The price cap for pre-payment meter customers will increase by £106 to £1,242 a year for the same period of a six-month “summer” price cap from 1 April this year.

Lawrence Slade, Energy UK’s chief executive, said the decision to increase prices was not taken “lightly” and that today’s rise reflects the fact suppliers are facing “drastically rising costs”.

Slade added:  “We are seeing a number of suppliers exiting the market due to these rises, which in turn places additional costs on all other suppliers.

“Ofgem need to ensure that the cap allows for these mutualised costs to be appropriately recovered, otherwise it is to the detriment of all customers.

“In the meantime, the energy sector is doing all it can to keep costs down for customers – including through the transition to a smarter, more flexible, low carbon energy system.

“However, the most efficient way to keep costs down in the long term is through the more efficient use of energy – which the Committee on Climate Change has shown has saved households £290 per year since 2008.

“We therefore continue to call for the government to introduce a national energy efficiency programme.”

Matthew Vickers, chief executive at the Energy Ombudsman, said: “It’s early days for the price cap, but we believe it’s an important mechanism that will help to protect consumers.

“Given the challenging market conditions facing energy suppliers, it’s right that the level of the cap is reviewed regularly.

“Price is important to consumers but so is good customer service. In fact, there is growing evidence that poor service is just as likely as price to force consumers to switch energy supplier.

“What this comes down to is trust and confidence. People want to feel that they are being treated fairly and paying a fair price for their energy.”

Greg Jackson, Octopus Energy chief executive, said: “The price cap is saving millions of British households money. Anyone who says otherwise is missing the fact that without it the legacy energy suppliers would have raised prices even higher.

“The pain of having to keep prices lower than they’d like is evident in their failed mergers, profit warnings and falling share prices.

“Today’s announcement just reinforces the massive gap between these dinosaur companies and modern retailers who use technology to deliver prices £250 below the cap alongside outstanding customer service.

“If there’s one message people can take from this – you’re safe switching to a better, cheaper company – and do it now before the inevitable big six price rises.”

Energy minister, Claire Perry, said: “As Ofgem has said, these increases reflect the sharp rise in gas and electricity costs.

“The cap is designed to ensure energy companies offer good value to their customers and continue to thrive as an efficient business.”

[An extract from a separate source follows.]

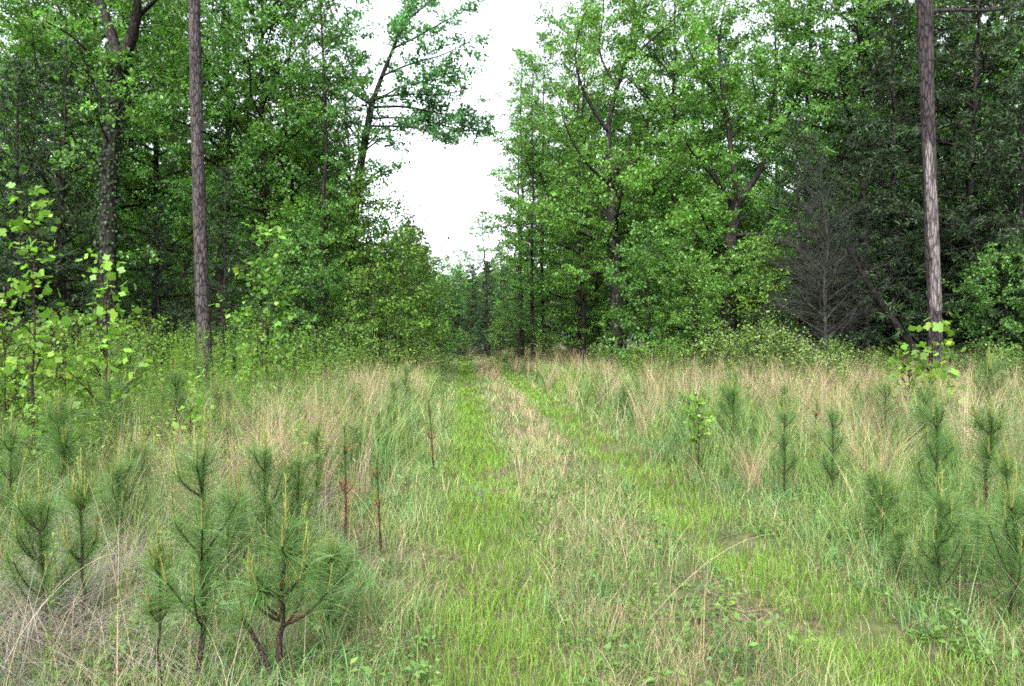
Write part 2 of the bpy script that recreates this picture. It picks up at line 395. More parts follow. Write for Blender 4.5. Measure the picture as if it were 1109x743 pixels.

Stephen Forbes, chief commercial officer, SSE Energy Services, spoke about the dangers of companies setting prices that are too low.

He said: “It’s easy to set a low price if you’re happy to run a loss-making business.

“We’ve seen all too often the consequences of suppliers under-charging, offering loss-making tariffs that ultimately can’t be sustained, leaving them in significant debt.

“And sadly, when these suppliers go out of business, it’s the customers of more responsibly run suppliers who are left to pick up the pieces.

“The price cap was introduced to prevent what many commentators described as ‘unjustified’ price increases.

“But today’s announcement shows that – whether energy prices are set by Ofgem, local authority owned suppliers, devolved Government backed companies, or ‘big’ or ‘small’ suppliers – unfortunately, there is no magic formula to control rising wholesale costs.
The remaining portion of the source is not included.